ここからはデザインの基本構成になります。脳内というよりこれからデザインをやるならこうしましょうという感じです。

:一行で最大40~50文字、最小で13~15文字
行間:文字サイズの50~75%
字間:0が基本
文字サイズ:幼児20~32Q(14~22pt)、小学生16~24Q(11~17pt)、青年10~13Q(7~9pt)、幼児13~16Q(9~11pt)

デザインで差をつける

デザインにはすべて同じものを使ってはいけません。
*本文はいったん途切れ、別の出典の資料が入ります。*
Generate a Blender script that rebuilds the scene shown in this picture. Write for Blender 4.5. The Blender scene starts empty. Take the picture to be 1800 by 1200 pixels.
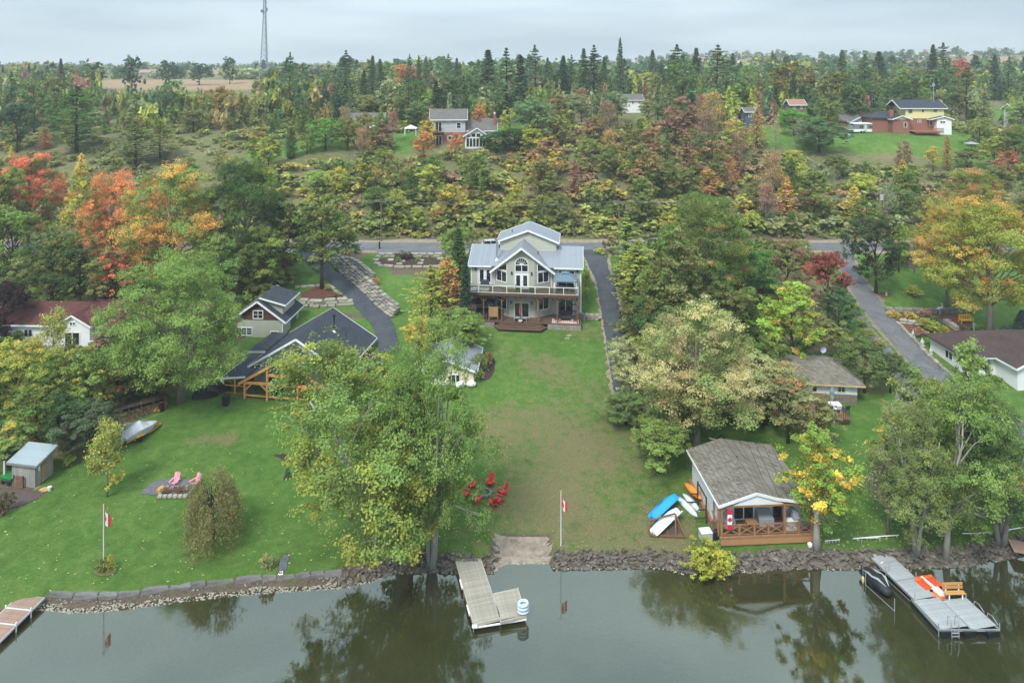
import bpy, math, random
import numpy as np
from mathutils import Vector, Matrix, Euler

S = bpy.context.scene
COL = S.collection
R = math.radians
# ------------------------------------------------------------------ camera, light
CAMZ, FPX, CX, HY = 44.0, 1200.0, 900.0, 118.0
cam = bpy.data.cameras.new('camera'); camo = bpy.data.objects.new('camera', cam); COL.objects.link(camo)
camo.location = (0, 0, CAMZ); camo.rotation_euler = (R(90), 0, 0)
cam.sensor_width = 36; cam.lens = 24; cam.shift_y = -(600 - HY) / 1800
cam.clip_start = 0.5; cam.clip_end = 12000
S.camera = camo

W = bpy.data.worlds.new('World'); S.world = W; W.use_nodes = True
nt = W.node_tree; nt.nodes.clear()
def N(t, ty, **k):
    n = t.nodes.new(ty)
    for a, b in k.items(): setattr(n, a, b)
    return n
SUN_EL, SUN_ROT = R(52), R(150)
wo = N(nt, 'ShaderNodeOutputWorld')
sky = N(nt, 'ShaderNodeTexSky', sky_type='NISHITA', sun_disc=False, sun_elevation=SUN_EL, sun_rotation=SUN_ROT)
b1 = N(nt, 'ShaderNodeBackground'); b1.inputs[1].default_value = 0.06
nt.links.new(sky.outputs[0], b1.inputs[0])
tc = N(nt, 'ShaderNodeTexCoord')
mp = N(nt, 'ShaderNodeMapping'); mp.inputs['Scale'].default_value = (1.0, 1.0, 7.0)
nt.links.new(tc.outputs['Generated'], mp.inputs[0])
nz = N(nt, 'ShaderNodeTexNoise'); nz.inputs['Scale'].default_value = 2.2; nz.inputs['Detail'].default_value = 5; nz.inputs['Roughness'].default_value = .45
nt.links.new(mp.outputs[0], nz.inputs['Vector'])
cr = N(nt, 'ShaderNodeValToRGB')
cr.color_ramp.elements[0].position = .40; cr.color_ramp.elements[0].color = (.158, .204, .238, 1)
cr.color_ramp.elements[1].position = .60; cr.color_ramp.elements[1].color = (.238, .286, .315, 1)
nt.links.new(nz.outputs['Fac'], cr.inputs[0])
# overcast sky: smoothly brighter towards the zenith
sep = N(nt, 'ShaderNodeSeparateXYZ'); nt.links.new(tc.outputs['Generated'], sep.inputs[0])
mr = N(nt, 'ShaderNodeMapRange'); mr.inputs[1].default_value = 0; mr.inputs[2].default_value = 1
mr.inputs[3].default_value = 1.0; mr.inputs[4].default_value = 3.0
nt.links.new(sep.outputs[2], mr.inputs[0])
b2 = N(nt, 'ShaderNodeBackground'); nt.links.new(cr.outputs[0], b2.inputs[0]); nt.links.new(mr.outputs[0], b2.inputs[1])
mx = N(nt, 'ShaderNodeMixShader'); mx.inputs[0].default_value = .86
nt.links.new(b1.outputs[0], mx.inputs[1]); nt.links.new(b2.outputs[0], mx.inputs[2]); nt.links.new(mx.outputs[0], wo.inputs[0])

sl = bpy.data.lights.new('sun', 'SUN'); sl.energy = 1.5; sl.angle = R(16); sl.color = (1, .96, .9)
so = bpy.data.objects.new('sun', sl); COL.objects.link(so)
so.rotation_euler = Euler((R(38), 0, R(-30)), 'XYZ')
S.view_settings.view_transform = 'Standard'; S.view_settings.look = 'None'
S.view_settings.gamma = 1; S.view_settings.exposure = 1.45; S.view_settings.use_curve_mapping = False
cy = S.cycles
cy.max_bounces = 6; cy.diffuse_bounces = 3; cy.glossy_bounces = 3; cy.transmission_bounces = 4; cy.transparent_max_bounces = 6
cy.volume_bounces = 0
cy.use_denoising = True
cy.caustics_reflective = False; cy.caustics_refractive = False

# ------------------------------------------------------------------ projection helpers
def proj(x, y, z):
    return CX + FPX * x / y, HY + FPX * (CAMZ - z) / y
def at(px, py, d):                       # pixel at a given distance
    return Vector(((px - CX) * d / FPX, d, CAMZ - (py - HY) * d / FPX))
def onz(px, py, z):                      # pixel on a level plane
    return at(px, py, FPX * (CAMZ - z) / (py - HY))

# ------------------------------------------------------------------ terrain
SH = [(-600, 1085), (-60, 1090), (30, 1075), (84, 1060), (130, 1066), (200, 1063), (330, 1046), (450, 1033), (530, 1028), (620, 1022), (690, 1003),
      (740, 1001), (800, 1003), (868, 1002), (885, 985), (965, 984), (975, 996), (1080, 994), (1160, 992), (1200, 1003), (1290, 1001),
      (1400, 993), (1500, 995), (1600, 993), (1680, 991), (1750, 979), (1850, 962), (2400, 940)]
SHW = [onz(a, b, 0.0) for a, b in SH]
SX = np.array([p.x for p in SHW]); SY = np.array([p.y for p in SHW])
def shoreY(x): return np.interp(x, SX, SY)
XL = onz(600, 1020, 0).x
RAMP = (onz(868, 985, 0).x, onz(970, 985, 0).x)
PY = [50, 62, 70, 80, 103, 109, 114, 125, 129, 137, 141, 150, 165, 185, 200, 235, 300, 420, 700, 1500, 8000]
PZ = [.75, .85, 1.35, 2.35, 5.0, 5.6, 6.6, 8.8, 9.0, 9.15, 9.6, 13, 18.2, 24.3, 25.6, 28.0, 32, 36, 37, 34, 34]
def sstep(a, b, x):
    t = np.clip((x - a) / (b - a), 0, 1); return t * t * (3 - 2 * t)
def vnoise(x, y, s, seed=0.0):
    x = x / s + seed * 3.17; y = y / s + seed * 1.31
    return (np.sin(x * 1.7 + 1.3 * np.sin(y * 1.1 + seed)) + np.sin(y * 1.9 + 1.7 * np.sin(x * .9 + 2)) + np.sin((x + y) * 1.23 + 4)) / 3
HP = onz(925, 560, 5.0)
def H(x, y):
    x = np.asarray(x, float); y = np.asarray(y, float)
    z = np.interp(y, PY, PZ)
    e = y - shoreY(x)
    ramp = sstep(RAMP[0] - .5, RAMP[0] + .3, x) * (1 - sstep(RAMP[1] - .3, RAMP[1] + .5, x))
    bank = sstep(0.1, np.where(x < XL, .55, 1.0), e) * (1 - ramp) + ramp * sstep(0, 4.2, e)
    z = -1.6 * (1 - sstep(-5, .1, e)) + bank * z
    rough = sstep(138, 150, y)
    z = z + rough * (vnoise(x, y, 14) * .7 + vnoise(x, y, 33, 2) * 1.2 * sstep(190, 240, y))
    z = z + sstep(75, 90, y) * (1 - sstep(98, 103, y)) * vnoise(x, y, 12, 5) * .15
    # far ridge on the right
    r = sstep(420, 900, y) * sstep(60, 260, x) * (1 - sstep(1700, 3000, y))
    z = z + r * (18 + 6 * vnoise(x, y, 160, 1))
    z = z + sstep(500, 1000, y) * (1 - sstep(-200, 60, x)) * (5 + 3 * vnoise(x, y, 240, 3))
    return z
def Hs(x, y): return float(H(x, y))
def G(px, py, zoff=0.0):                 # pixel -> point on the terrain
    dx, dz = (px - CX) / FPX, -(py - HY) / FPX
    lo = None; ds = np.concatenate([np.arange(50, 250, .25), np.arange(250, 3000, 3.)])
    g = H(dx * ds, ds) - (CAMZ + dz * ds)
    i = np.argmax(g > 0)
    if g[i] <= 0: d = ds[-1]
    elif i == 0: d = ds[0]
    else:
        a, b = g[i - 1], g[i]; d = ds[i - 1] + (ds[i] - ds[i - 1]) * (-a) / (b - a)
    return Vector((dx * d, d, CAMZ + dz * d + zoff))

# ------------------------------------------------------------------ colours & materials
def c(h):
    h = h.lstrip('#'); v = [int(h[i:i + 2], 16) / 255 for i in (0, 2, 4)]
    return tuple((q / 12.92 if q <= .04045 else ((q + .055) / 1.055) ** 2.4) for q in v) + (1,)
def sc(col, f): return tuple(min(1, q * f) for q in col[:3]) + (1,)
MATS = {}
def newmat(name):
    m = bpy.data.materials.new(name); m.use_nodes = True; t = m.node_tree
    return m, t, t.nodes['Principled BSDF']
def ramp(t, fac, stops, interp='LINEAR'):
    r = N(t, 'ShaderNodeValToRGB'); r.color_ramp.interpolation = interp
    while len(r.color_ramp.elements) < len(stops): r.color_ramp.elements.new(.5)
    for e, (p, q) in zip(r.color_ramp.elements, stops): e.position = p; e.color = q
    t.links.new(fac, r.inputs[0]); return r.outputs[0]
def noise(t, vec, scale, detail=4, rough=.6, dist=0):
    n = N(t, 'ShaderNodeTexNoise'); n.inputs['Scale'].default_value = scale; n.inputs['Detail'].default_value = detail
    n.inputs['Roughness'].default_value = rough; n.inputs['Distortion'].default_value = dist
    if vec is not None: t.links.new(vec, n.inputs['Vector'])
    return n.outputs['Fac']
def mixc(t, fac, a, b, mode='MIX'):
    m = N(t, 'ShaderNodeMix', data_type='RGBA', blend_type=mode)
    for s_, v in ((m.inputs[0], fac), (m.inputs[6], a), (m.inputs[7], b)):
        if hasattr(v, 'links') or isinstance(v, bpy.types.NodeSocket): t.links.new(v, s_)
        else: s_.default_value = v
    return m.outputs[2]
def mathn(t, op, a, b=None):
    m = N(t, 'ShaderNodeMath', operation=op)
    for s_, v in ((m.inputs[0], a), (m.inputs[1], b)):
        if v is None: continue
        if isinstance(v, bpy.types.NodeSocket): t.links.new(v, s_)
        else: s_.default_value = v
    return m.outputs[0]
def bump(t, bs, h, strength=.3, dist=.02):
    b = N(t, 'ShaderNodeBump'); b.inputs['Strength'].default_value = strength; b.inputs['Distance'].default_value = dist
    t.links.new(h, b.inputs['Height']); t.links.new(b.outputs[0], bs.inputs['Normal'])
def M(name, col, rough=.75, var=.18, scale=1.5, col2=None, bmp=.2, metal=0, stretch=None, spec=.3):
    """weathered surface: blotches of two scales plus fine grain"""
    if name in MATS: return MATS[name]
    if isinstance(col, str): col = c(col)
    if isinstance(col2, str): col2 = c(col2)
    m, t, bs = newmat(name)
    tcn = N(t, 'ShaderNodeTexCoord'); mpn = N(t, 'ShaderNodeMapping'); t.links.new(tcn.outputs['Object'], mpn.inputs[0])
    if stretch: mpn.inputs['Scale'].default_value = stretch
    v = mpn.outputs[0]
    a = noise(t, v, scale, 5, .65); b = noise(t, v, scale * 14, 3, .6)
    f = mathn(t, 'ADD', mathn(t, 'MULTIPLY', a, .65), mathn(t, 'MULTIPLY', b, .35))
    lo, hi = sc(col, 1 - var), (col2 or sc(col, 1 + var))
    base = ramp(t, f, [(.33, lo), (.67, hi)])
    oi = N(t, 'ShaderNodeObjectInfo')
    k = N(t, 'ShaderNodeMapRange'); k.inputs[3].default_value = 1 - var * .5; k.inputs[4].default_value = 1 + var * .5
    t.links.new(oi.outputs['Random'], k.inputs[0])
    vm = N(t, 'ShaderNodeVectorMath', operation='SCALE'); t.links.new(base, vm.inputs[0]); t.links.new(k.outputs[0], vm.inputs['Scale'])
    t.links.new(vm.outputs[0], bs.inputs['Base Color'])
    bs.inputs['Roughness'].default_value = rough; bs.inputs['Metallic'].default_value = metal
    bs.inputs['Specular IOR Level'].default_value = spec
    if bmp: bump(t, bs, b, bmp, .02)
    MATS[name] = m; return m
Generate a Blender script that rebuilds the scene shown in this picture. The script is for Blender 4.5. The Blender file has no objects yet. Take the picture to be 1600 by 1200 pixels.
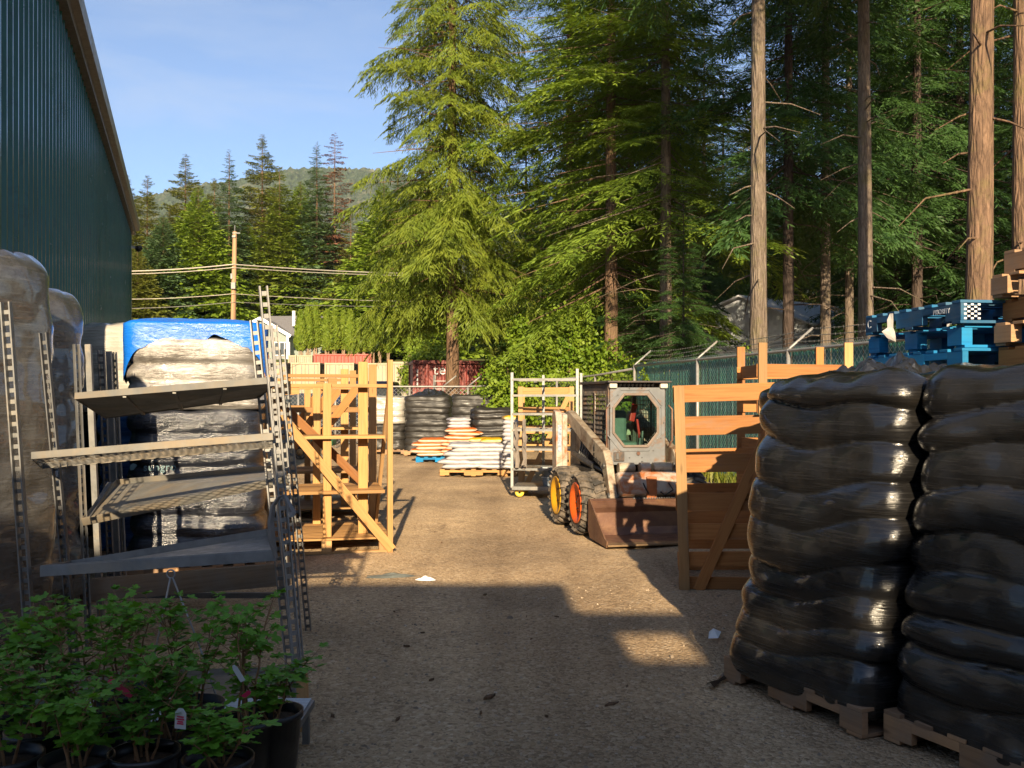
import bpy, math, random
import numpy as np
from mathutils import Vector, Matrix, noise as mnoise

# ---------------------------------------------------------------- basics
SC = bpy.context.scene
COL = SC.collection
rnd = random.Random(7)
HC = 1.6            # eye height, metres
FP = 1350.0         # pixel scale used while measuring the photograph
K = 1.111           # depth scale (measured depth -> metres)
PI = math.pi

def P(u, v, y):
    """pixel of the 1600x1200 photograph at measured depth y -> world point"""
    return Vector(((u - 800) / FP * y, y * K, HC - (v - 620) / FP * y))

def G(u, v):
    return P(u, v, FP * HC / (v - 620))

def W(x, y, z=0.0):
    return Vector((x, y * K, z))

def V(*a):
    return Vector(a)

class MB:
    """collects shapes into one mesh"""
    def __init__(self):
        self.v = []; self.f = []; self.uv = []
    def add(self, vs, fs, uvs=None):
        b = len(self.v)
        self.v += [tuple(p) for p in vs]
        for i, f in enumerate(fs):
            self.f.append([b + k for k in f])
            if uvs: self.uv.append(uvs[i])
            else: self.uv.append([(vs[k][0], vs[k][1] + vs[k][2]) for k in f])
    def beam(self, p0, p1, w, t, up=(0, 0, 1), ext=0.0):
        p0 = Vector(p0); p1 = Vector(p1); d = p1 - p0
        L = d.length
        if L < 1e-6: return
        d /= L
        p0 = p0 - d * ext; p1 = p1 + d * ext; L += 2 * ext
        up = Vector(up)
        s = d.cross(up)
        if s.length < 1e-4: s = d.cross(Vector((0, 1, 0)))
        if s.length < 1e-4: s = d.cross(Vector((1, 0, 0)))
        s.normalize(); n = s.cross(d).normalized()
        s = s * (w / 2); n = n * (t / 2)
        vs = [p0 - s - n, p0 + s - n, p0 + s + n, p0 - s + n, p1 - s - n, p1 + s - n, p1 + s + n, p1 - s + n]
        fs = [(0, 1, 2, 3), (7, 6, 5, 4), (0, 4, 5, 1), (1, 5, 6, 2), (2, 6, 7, 3), (3, 7, 4, 0)]
        o = rnd.uniform(0, 50); q = rnd.uniform(0, 50)
        uvs = [[(o, q), (o + .02, q), (o + .02, q + t), (o, q + t)]] * 2
        for wd in (w, t, w, t):
            uvs.append([(o, q), (o + L, q), (o + L, q + wd), (o, q + wd)])
            q += .37
        self.add(vs, fs, uvs)
    def box(self, c, s, rot=None):
        c = Vector(c); hx, hy, hz = s[0] / 2, s[1] / 2, s[2] / 2
        ax = max(range(3), key=lambda i: s[i])
        R = rot if rot is not None else Matrix.Identity(3)
        e = [Vector((1, 0, 0)), Vector((0, 1, 0)), Vector((0, 0, 1))]
        d = R @ e[ax]
        up = R @ (e[2] if ax != 2 else e[1])
        oth = s[2] if ax != 2 else s[1]
        wid = [s[i] for i in range(3) if i != ax and not (i == (2 if ax != 2 else 1))][0]
        h = s[ax] / 2
        self.beam(c - d * h, c + d * h, wid, oth, up)
    def tube(self, pts, r, n=8, cap=True):
        pts = [Vector(p) for p in pts]
        rs = r if isinstance(r, (list, tuple)) else [r] * len(pts)
        rings = []; prev = None
        for i, p in enumerate(pts):
            a = pts[max(i - 1, 0)]; b = pts[min(i + 1, len(pts) - 1)]
            d = (b - a).normalized()
            if prev is None:
                s = d.cross(Vector((0, 0, 1)))
                if s.length < 1e-3: s = d.cross(Vector((0, 1, 0)))
            else:
                s = prev - d * prev.dot(d)
            s.normalize(); prev = s
            t = d.cross(s)
            rings.append([p + s * (rs[i] * math.cos(2 * PI * k / n)) + t * (rs[i] * math.sin(2 * PI * k / n)) for k in range(n)])
        vs = [q for ring in rings for q in ring]; fs = []; uvs = []
        acc = 0
        for i in range(len(rings) - 1):
            L = (pts[i + 1] - pts[i]).length
            for k in range(n):
                k2 = (k + 1) % n
                fs.append((i * n + k, i * n + k2, (i + 1) * n + k2, (i + 1) * n + k))
                uvs.append([(acc, k / n), (acc, (k + 1) / n), (acc + L, (k + 1) / n), (acc + L, k / n)])
            acc += L
        if cap:
            fs.append(tuple(range(n))[::-1]); uvs.append([(0, 0)] * n)
            fs.append(tuple((len(rings) - 1) * n + k for k in range(n))); uvs.append([(0, 0)] * n)
        self.add(vs, fs, uvs)
    def lathe(self, prof, M=None, n=24):
        """prof: (r, z) list, around local z; M 4x4"""
        vs = []; fs = []
        for r, z in prof:
            for k in range(n):
                a = 2 * PI * k / n
                p = Vector((r * math.cos(a), r * math.sin(a), z))
                vs.append(M @ p if M else p)
        for i in range(len(prof) - 1):
            for k in range(n):
                k2 = (k + 1) % n
                fs.append((i * n + k, i * n + k2, (i + 1) * n + k2, (i + 1) * n + k))
        self.add(vs, fs)
    def prism(self, poly, ext):
        """poly: 3D points of a flat outline, ext: extrusion vector"""
        n = len(poly); ext = Vector(ext)
        a = [Vector(p) for p in poly]; b = [p + ext for p in a]
        fs = [tuple(range(n))[::-1], tuple(range(n, 2 * n))]
        for i in range(n):
            j = (i + 1) % n
            fs.append((i, j, n + j, n + i))
        self.add(a + b, fs)
    def quad(self, a, b, c, d):
        self.add([a, b, c, d], [(0, 1, 2, 3)])
    def build(self, name, mat, parent=None, world=False, smooth=False, bevel=0.0, origin=None):
        me = bpy.data.meshes.new(name)
        off = Vector((0, 0, 0))
        if world and parent is not None:
            p = parent
            while p is not None:
                off += p.location; p = p.parent
        if origin is not None:
            off = Vector(origin)
        vs = [(p[0] - off.x, p[1] - off.y, p[2] - off.z) for p in self.v]
        me.from_pydata(vs, [], self.f)
        uvl = me.uv_layers.new(name='UVMap')
        flat = [c for face in self.uv for uv in face for c in uv]
        uvl.data.foreach_set('uv', flat)
        for m in (mat if isinstance(mat, (list, tuple)) else [mat]):
            me.materials.append(m)
        if smooth:
            me.polygons.foreach_set('use_smooth', [True] * len(me.polygons))
        me.update()
        o = bpy.data.objects.new(name, me); COL.objects.link(o)
        if parent is not None: o.parent = parent
        elif origin is not None: o.location = origin
        if bevel:
            m = o.modifiers.new('bevel', 'BEVEL'); m.width = bevel; m.segments = 2; m.limit_method = 'ANGLE'; m.angle_limit = .6
        return o

def np_mesh(name, quads, mat):
    """quads (n,4,3) array -> mesh"""
    n = len(quads)
    me = bpy.data.meshes.new(name)
    me.vertices.add(n * 4); me.loops.add(n * 4); me.polygons.add(n)
    me.vertices.foreach_set('co', np.ascontiguousarray(quads, dtype=np.float32).reshape(-1))
    me.loops.foreach_set('vertex_index', np.arange(n * 4, dtype=np.int32))
    me.polygons.foreach_set('loop_start', np.arange(0, n * 4, 4, dtype=np.int32))
    me.polygons.foreach_set('loop_total', np.full(n, 4, dtype=np.int32))
    me.materials.append(mat)
    me.update(calc_edges=True)
    return me

def tag(o, label, cat, group=None):
    o['label'] = label; o['category'] = cat
    if group: o['group'] = group
    return o

def thing(name, label, cat, loc=(0, 0, 0), rotz=0.0, group=None):
    o = bpy.data.objects.new(name, None); COL.objects.link(o)
    o.empty_display_size = .2
    o.location = loc; o.rotation_euler = (0, 0, rotz)
    return tag(o, label, cat, group)

def struct(o, kind='structure'):
    o['kind'] = kind
    return o

def dup(root, loc, rotz=0.0, label=None, group=None, scale=None):
    r = root.copy(); COL.objects.link(r); r.location = loc; r.rotation_euler = (0, 0, rotz)
    if scale is not None: r.scale = scale if isinstance(scale, (tuple, list)) else (scale,) * 3
    if label: r['label'] = label
    if group: r['group'] = group
    for ch in list(root.children):
        c = ch.copy(); COL.objects.link(c); c.parent = r
        for g in ch.children:
            d = g.copy(); COL.objects.link(d); d.parent = c
    return r

def obj_mesh(name, me, parent=None):
    o = bpy.data.objects.new(name, me); COL.objects.link(o)
    if parent is not None: o.parent = parent
    return o

def text_part(s, size, mat, parent, M, name='lettering', ext=.0015, spacing=1.0):
    cu = bpy.data.curves.new('text', 'FONT'); cu.body = s; cu.size = size; cu.extrude = ext
    cu.align_x = 'CENTER'; cu.align_y = 'CENTER'; cu.space_character = spacing
    t = bpy.data.objects.new('text', cu); COL.objects.link(t)
    dg = bpy.context.evaluated_depsgraph_get()
    me = bpy.data.meshes.new_from_object(t.evaluated_get(dg))
    bpy.data.objects.remove(t); bpy.data.curves.remove(cu)
    me.transform(M); me.materials.clear(); me.materials.append(mat)
    return obj_mesh(name, me, parent)

# ---------------------------------------------------------------- materials
def new_mat(name):
    m = bpy.data.materials.new(name); m.use_nodes = True
    nt = m.node_tree; nt.nodes.clear()
    out = nt.nodes.new('ShaderNodeOutputMaterial')
    bs = nt.nodes.new('ShaderNodeBsdfPrincipled')
    nt.links.new(bs.outputs[0], out.inputs[0])
    return m, nt, bs, out

def N(nt, t, **kw):
    n = nt.nodes.new(t)
    for k, v in kw.items(): setattr(n, k, v)
    return n

def noise_node(nt, vec, scale, detail=4, rough=.6, dist=0.0):
    n = N(nt, 'ShaderNodeTexNoise'); n.inputs['Scale'].default_value = scale
    n.inputs['Detail'].default_value = detail; n.inputs['Roughness'].default_value = rough
    n.inputs['Distortion'].default_value = dist
    nt.links.new(vec, n.inputs['Vector'])
    return n.outputs['Fac']

def ramp(nt, fac, stops, interp='LINEAR'):
    r = N(nt, 'ShaderNodeValToRGB'); cr = r.color_ramp; cr.interpolation = interp
    while len(cr.elements) > 1: cr.elements.remove(cr.elements[-1])
    for i, (p, c) in enumerate(stops):
        e = cr.elements[0] if i == 0 else cr.elements.new(p)
        e.position = p
        e.color = (c[0], c[1], c[2], 1) if not isinstance(c, (int, float)) else (c, c, c, 1)
    nt.links.new(fac, r.inputs[0])
    return r.outputs[0]

def mixc(nt, fac, a, b, mode='MIX'):
    m = N(nt, 'ShaderNodeMix', data_type='RGBA', blend_type=mode)
    for sock, val in ((m.inputs[0], fac), (m.inputs[6], a), (m.inputs[7], b)):
        if hasattr(val, 'is_linked'): nt.links.new(val, sock)
        elif isinstance(val, (int, float)): sock.default_value = val
        else: sock.default_value = (val[0], val[1], val[2], 1)
    return m.outputs[2]

def mth(nt, op, a, b=None):
    m = N(nt, 'ShaderNodeMath', operation=op)
    for i, val in enumerate((a, b)):
        if val is None: continue
        if hasattr(val, 'is_linked'): nt.links.new(val, m.inputs[i])
        else: m.inputs[i].default_value = val
    return m.outputs[0]

def mapping(nt, src, scale=(1, 1, 1), rot=(0, 0, 0)):
    m = N(nt, 'ShaderNodeMapping'); m.inputs['Scale'].default_value = scale
    m.inputs['Rotation'].default_value = rot
    nt.links.new(src, m.inputs['Vector'])
    return m.outputs[0]

def coords(nt, which='Object'):
    return N(nt, 'ShaderNodeTexCoord').outputs[which]

def worldpos(nt):
    return N(nt, 'ShaderNodeNewGeometry').outputs['Position']

def bump(nt, bs, h, strength=.3, dist=.01):
    b = N(nt, 'ShaderNodeBump'); b.inputs['Strength'].default_value = strength
    b.inputs['Distance'].default_value = dist
    nt.links.new(h, b.inputs['Height']); nt.links.new(b.outputs[0], bs.inputs['Normal'])

def shade(base, k): return tuple(min(1, c * k) for c in base)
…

その中でそれぞれに差をつけることで色々幅広い表現を身に付けましょう。


1.字間
揃える:読みやすく美しく見える
空ける:読みづらく差別化できる


2.タイトルは主役感
最初に目が行くところで、一番大きく、文字量は少なく、差別化できるようなデザインにしましょう。


3.リードはイントロ感
タイトル後で本文の前で、やや大きめ、タイトルより文字量は多くして、改行しましょう。


4.本文は下地感
まとまった文量で、箱組で無個性、12~16Qくらいが妥当です。


5.キャプションは黒子感
目立たず、小さく、視認性の高く、コンパクトにしましょう。

グラフの使い方

グラフはそれぞれ使い道や使い方を誤ると全く別のように受け取ってしまいます。それぞれの表現方法を見極め、使い方や表現できるものを知りましょう。

「%」割合を表現→円グラフ
「≧」項目の大小を表現→横棒グラフ
「⇨」時系列の増減を表現→縦棒グラフ
「◯」分布を表現→折れ線グラフ

最後に

デザイナーって色々なことを考えているんですね。今まで建築の中でデザインをすることはありましたが、こんな感じで考えることはあまりなかったので、一から学ぶことができて良かったなと思います。


あとこれは見て楽しむものなので、文字データだけだと味気ないですね。ぜひ書籍を手に取ってみていただきたいと思います。